Directions » Check each line of the listing for the word "wide" and give only the number of lines that have it.

Supplied entries »

--- Start ---

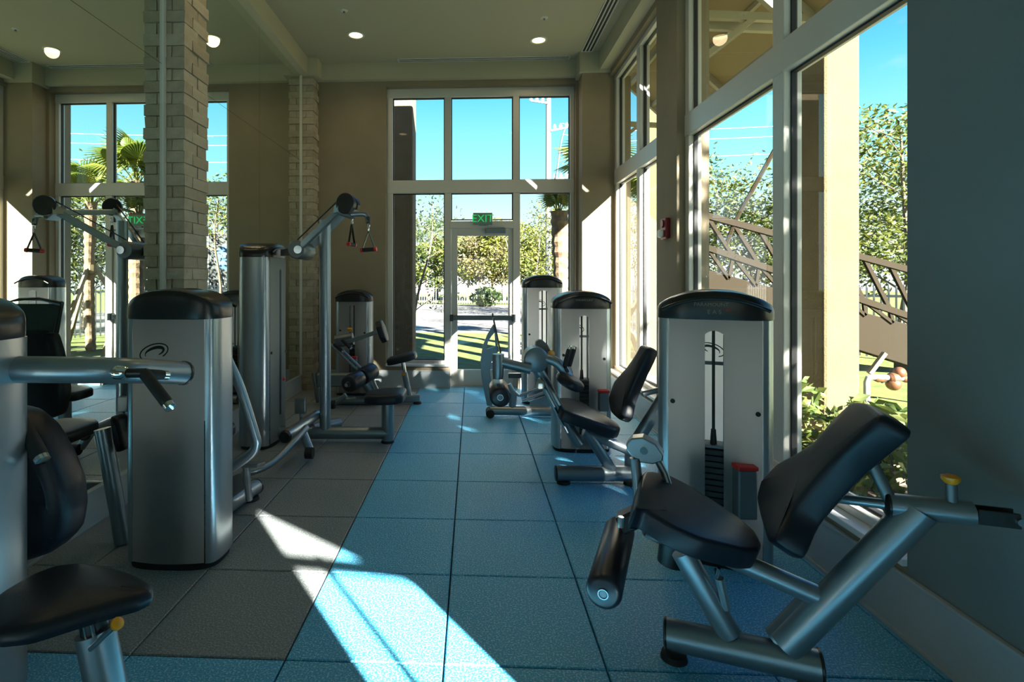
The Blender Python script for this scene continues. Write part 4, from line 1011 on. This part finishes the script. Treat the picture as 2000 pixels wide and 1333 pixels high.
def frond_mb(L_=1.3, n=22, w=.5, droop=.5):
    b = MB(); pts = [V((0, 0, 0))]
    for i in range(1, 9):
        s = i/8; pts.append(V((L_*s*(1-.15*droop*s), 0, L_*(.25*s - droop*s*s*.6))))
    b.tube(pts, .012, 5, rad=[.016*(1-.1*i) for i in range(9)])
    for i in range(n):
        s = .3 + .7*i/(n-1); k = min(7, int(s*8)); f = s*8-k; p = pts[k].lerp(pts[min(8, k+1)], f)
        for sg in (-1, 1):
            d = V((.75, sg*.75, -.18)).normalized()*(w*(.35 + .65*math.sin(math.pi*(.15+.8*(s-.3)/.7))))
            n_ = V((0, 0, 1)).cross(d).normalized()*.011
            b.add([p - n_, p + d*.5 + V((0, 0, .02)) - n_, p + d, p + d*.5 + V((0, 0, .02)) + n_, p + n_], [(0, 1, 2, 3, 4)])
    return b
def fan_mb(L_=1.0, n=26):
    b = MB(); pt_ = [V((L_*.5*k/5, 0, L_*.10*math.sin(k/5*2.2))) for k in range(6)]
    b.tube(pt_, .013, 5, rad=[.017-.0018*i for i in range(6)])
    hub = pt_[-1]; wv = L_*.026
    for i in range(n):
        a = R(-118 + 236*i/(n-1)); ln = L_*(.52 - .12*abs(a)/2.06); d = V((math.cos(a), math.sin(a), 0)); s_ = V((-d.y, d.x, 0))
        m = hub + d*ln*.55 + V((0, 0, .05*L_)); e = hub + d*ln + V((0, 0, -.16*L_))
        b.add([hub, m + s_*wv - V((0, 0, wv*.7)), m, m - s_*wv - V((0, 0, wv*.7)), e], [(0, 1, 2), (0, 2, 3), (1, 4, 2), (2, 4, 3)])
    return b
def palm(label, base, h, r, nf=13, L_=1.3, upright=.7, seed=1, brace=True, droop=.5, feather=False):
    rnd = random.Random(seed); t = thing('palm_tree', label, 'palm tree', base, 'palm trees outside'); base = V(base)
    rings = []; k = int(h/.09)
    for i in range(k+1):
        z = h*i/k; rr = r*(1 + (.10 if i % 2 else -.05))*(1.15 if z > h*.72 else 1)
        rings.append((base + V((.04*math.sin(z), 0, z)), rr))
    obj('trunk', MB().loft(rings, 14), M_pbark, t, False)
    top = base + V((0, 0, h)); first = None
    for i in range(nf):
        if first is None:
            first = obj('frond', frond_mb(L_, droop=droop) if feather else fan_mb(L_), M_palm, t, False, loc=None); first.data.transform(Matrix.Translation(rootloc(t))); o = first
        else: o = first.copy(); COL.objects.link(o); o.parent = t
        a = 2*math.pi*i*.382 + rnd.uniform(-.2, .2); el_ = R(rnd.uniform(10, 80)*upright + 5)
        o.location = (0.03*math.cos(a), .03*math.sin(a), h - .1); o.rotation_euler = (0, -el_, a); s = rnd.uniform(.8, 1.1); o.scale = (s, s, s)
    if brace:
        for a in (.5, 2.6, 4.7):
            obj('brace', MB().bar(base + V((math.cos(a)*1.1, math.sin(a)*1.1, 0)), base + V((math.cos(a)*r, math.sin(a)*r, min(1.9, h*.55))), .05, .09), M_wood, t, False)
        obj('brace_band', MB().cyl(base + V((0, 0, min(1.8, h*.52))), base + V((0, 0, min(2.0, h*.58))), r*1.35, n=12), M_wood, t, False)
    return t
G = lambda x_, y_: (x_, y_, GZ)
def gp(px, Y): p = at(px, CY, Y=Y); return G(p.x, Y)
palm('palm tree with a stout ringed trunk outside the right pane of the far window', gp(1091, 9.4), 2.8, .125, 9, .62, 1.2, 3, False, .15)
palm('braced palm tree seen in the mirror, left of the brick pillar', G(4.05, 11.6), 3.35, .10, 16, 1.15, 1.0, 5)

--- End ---
--- Start ---

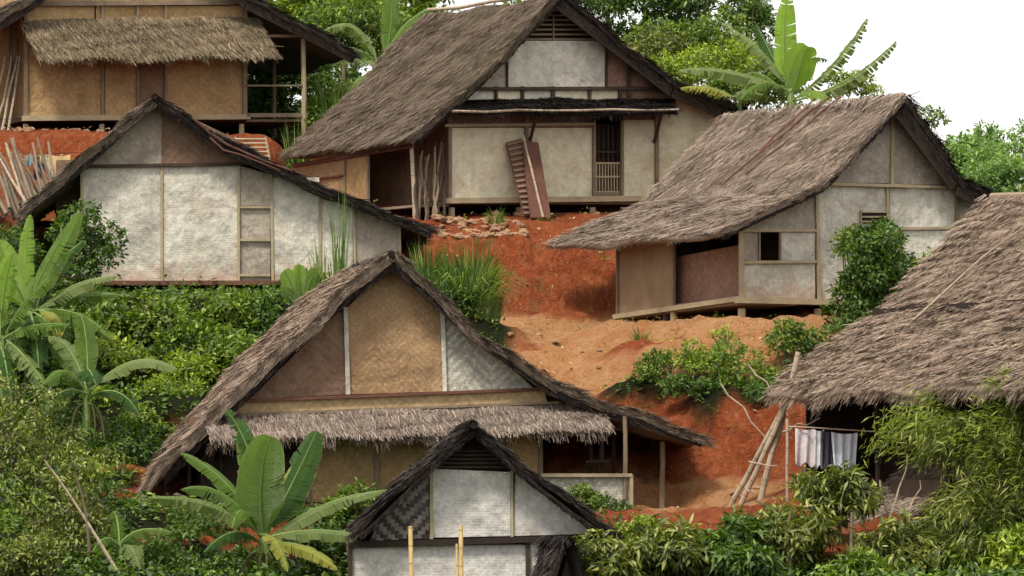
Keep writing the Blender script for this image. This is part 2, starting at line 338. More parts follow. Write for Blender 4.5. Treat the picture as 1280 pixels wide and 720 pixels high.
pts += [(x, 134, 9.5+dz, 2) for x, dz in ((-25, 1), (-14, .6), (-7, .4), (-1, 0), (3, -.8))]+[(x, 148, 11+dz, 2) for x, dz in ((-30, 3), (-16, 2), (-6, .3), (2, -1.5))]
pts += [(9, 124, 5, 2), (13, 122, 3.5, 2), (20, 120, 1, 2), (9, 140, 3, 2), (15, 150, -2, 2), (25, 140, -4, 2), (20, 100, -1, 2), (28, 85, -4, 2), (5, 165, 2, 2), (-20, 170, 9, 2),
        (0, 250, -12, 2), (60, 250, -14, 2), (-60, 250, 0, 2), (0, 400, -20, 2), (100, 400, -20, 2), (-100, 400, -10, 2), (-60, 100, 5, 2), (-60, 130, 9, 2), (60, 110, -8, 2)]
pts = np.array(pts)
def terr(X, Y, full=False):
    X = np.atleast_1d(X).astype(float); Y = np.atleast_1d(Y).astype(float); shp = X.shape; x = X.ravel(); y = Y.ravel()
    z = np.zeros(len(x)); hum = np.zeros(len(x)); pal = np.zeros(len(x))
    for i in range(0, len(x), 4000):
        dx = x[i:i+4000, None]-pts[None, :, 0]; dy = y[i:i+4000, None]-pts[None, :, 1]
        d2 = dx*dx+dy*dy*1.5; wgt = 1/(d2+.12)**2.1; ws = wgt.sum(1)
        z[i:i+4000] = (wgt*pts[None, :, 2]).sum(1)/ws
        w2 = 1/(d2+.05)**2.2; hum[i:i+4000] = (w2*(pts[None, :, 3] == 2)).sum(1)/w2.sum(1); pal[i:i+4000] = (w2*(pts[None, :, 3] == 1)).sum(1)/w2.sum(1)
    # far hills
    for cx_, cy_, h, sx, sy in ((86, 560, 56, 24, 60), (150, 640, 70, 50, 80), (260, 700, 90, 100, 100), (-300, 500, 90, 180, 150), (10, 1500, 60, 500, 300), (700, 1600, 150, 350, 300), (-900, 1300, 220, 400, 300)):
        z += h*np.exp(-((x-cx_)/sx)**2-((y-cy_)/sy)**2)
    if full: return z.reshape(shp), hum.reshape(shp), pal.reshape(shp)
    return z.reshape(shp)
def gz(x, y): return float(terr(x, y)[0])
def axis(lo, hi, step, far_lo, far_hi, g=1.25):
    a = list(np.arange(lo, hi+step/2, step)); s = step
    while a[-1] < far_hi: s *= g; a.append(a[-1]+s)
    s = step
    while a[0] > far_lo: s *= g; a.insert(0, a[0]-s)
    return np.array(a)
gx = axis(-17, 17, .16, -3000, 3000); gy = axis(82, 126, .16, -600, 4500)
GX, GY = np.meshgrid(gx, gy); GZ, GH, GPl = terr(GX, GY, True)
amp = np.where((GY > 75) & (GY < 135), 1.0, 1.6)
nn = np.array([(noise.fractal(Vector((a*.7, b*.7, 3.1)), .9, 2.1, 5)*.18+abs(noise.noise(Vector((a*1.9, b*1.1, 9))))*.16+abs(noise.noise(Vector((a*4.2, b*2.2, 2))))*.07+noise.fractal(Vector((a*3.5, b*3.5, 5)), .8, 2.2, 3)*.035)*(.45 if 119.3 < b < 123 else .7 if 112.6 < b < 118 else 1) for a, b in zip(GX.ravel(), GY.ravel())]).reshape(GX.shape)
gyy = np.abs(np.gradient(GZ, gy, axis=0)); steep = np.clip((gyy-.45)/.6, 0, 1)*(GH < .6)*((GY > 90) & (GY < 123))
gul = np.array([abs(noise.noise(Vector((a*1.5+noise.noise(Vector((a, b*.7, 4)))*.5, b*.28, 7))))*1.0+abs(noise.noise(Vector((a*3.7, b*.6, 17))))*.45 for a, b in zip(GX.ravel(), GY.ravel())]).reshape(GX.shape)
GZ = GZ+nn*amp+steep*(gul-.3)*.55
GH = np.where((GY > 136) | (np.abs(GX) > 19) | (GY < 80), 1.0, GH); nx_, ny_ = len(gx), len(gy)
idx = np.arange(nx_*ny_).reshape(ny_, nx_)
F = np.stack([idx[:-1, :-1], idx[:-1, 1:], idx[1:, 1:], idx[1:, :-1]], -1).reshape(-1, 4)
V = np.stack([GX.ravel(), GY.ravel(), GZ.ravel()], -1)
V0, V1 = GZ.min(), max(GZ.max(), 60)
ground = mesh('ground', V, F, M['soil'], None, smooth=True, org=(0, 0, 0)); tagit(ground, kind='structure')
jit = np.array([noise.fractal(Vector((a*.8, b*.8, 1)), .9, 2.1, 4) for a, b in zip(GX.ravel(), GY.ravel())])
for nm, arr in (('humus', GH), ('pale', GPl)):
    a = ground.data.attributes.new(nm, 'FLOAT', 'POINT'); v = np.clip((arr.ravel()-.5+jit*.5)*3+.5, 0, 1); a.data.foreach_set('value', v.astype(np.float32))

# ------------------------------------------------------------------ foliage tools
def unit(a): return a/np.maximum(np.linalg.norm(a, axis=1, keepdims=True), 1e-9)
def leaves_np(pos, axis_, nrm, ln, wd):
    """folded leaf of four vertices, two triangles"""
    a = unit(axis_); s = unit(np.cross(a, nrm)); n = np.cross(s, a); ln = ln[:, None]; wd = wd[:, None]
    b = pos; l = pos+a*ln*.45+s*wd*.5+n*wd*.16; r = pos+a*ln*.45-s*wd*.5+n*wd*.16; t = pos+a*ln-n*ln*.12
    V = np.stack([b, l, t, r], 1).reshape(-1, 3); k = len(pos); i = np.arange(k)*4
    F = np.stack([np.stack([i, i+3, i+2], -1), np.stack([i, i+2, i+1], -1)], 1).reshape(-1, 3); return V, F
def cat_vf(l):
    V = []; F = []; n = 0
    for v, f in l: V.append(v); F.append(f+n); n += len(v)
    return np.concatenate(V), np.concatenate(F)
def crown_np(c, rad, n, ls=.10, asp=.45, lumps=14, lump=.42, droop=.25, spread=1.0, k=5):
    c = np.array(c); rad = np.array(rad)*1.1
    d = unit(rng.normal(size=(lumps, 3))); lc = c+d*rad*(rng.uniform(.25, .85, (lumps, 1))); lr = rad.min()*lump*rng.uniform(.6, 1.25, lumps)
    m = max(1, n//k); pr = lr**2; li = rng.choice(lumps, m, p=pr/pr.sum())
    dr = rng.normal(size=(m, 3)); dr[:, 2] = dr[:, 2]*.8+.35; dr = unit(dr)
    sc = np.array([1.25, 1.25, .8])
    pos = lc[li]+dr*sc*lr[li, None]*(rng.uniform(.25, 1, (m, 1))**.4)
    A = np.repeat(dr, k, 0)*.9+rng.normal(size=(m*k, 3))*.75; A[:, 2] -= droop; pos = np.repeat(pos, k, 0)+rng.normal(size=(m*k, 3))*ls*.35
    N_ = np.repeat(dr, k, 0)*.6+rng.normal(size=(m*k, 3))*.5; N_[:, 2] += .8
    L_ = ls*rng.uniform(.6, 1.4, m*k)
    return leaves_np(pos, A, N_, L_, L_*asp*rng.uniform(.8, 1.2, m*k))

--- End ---

Result of this exercise » 2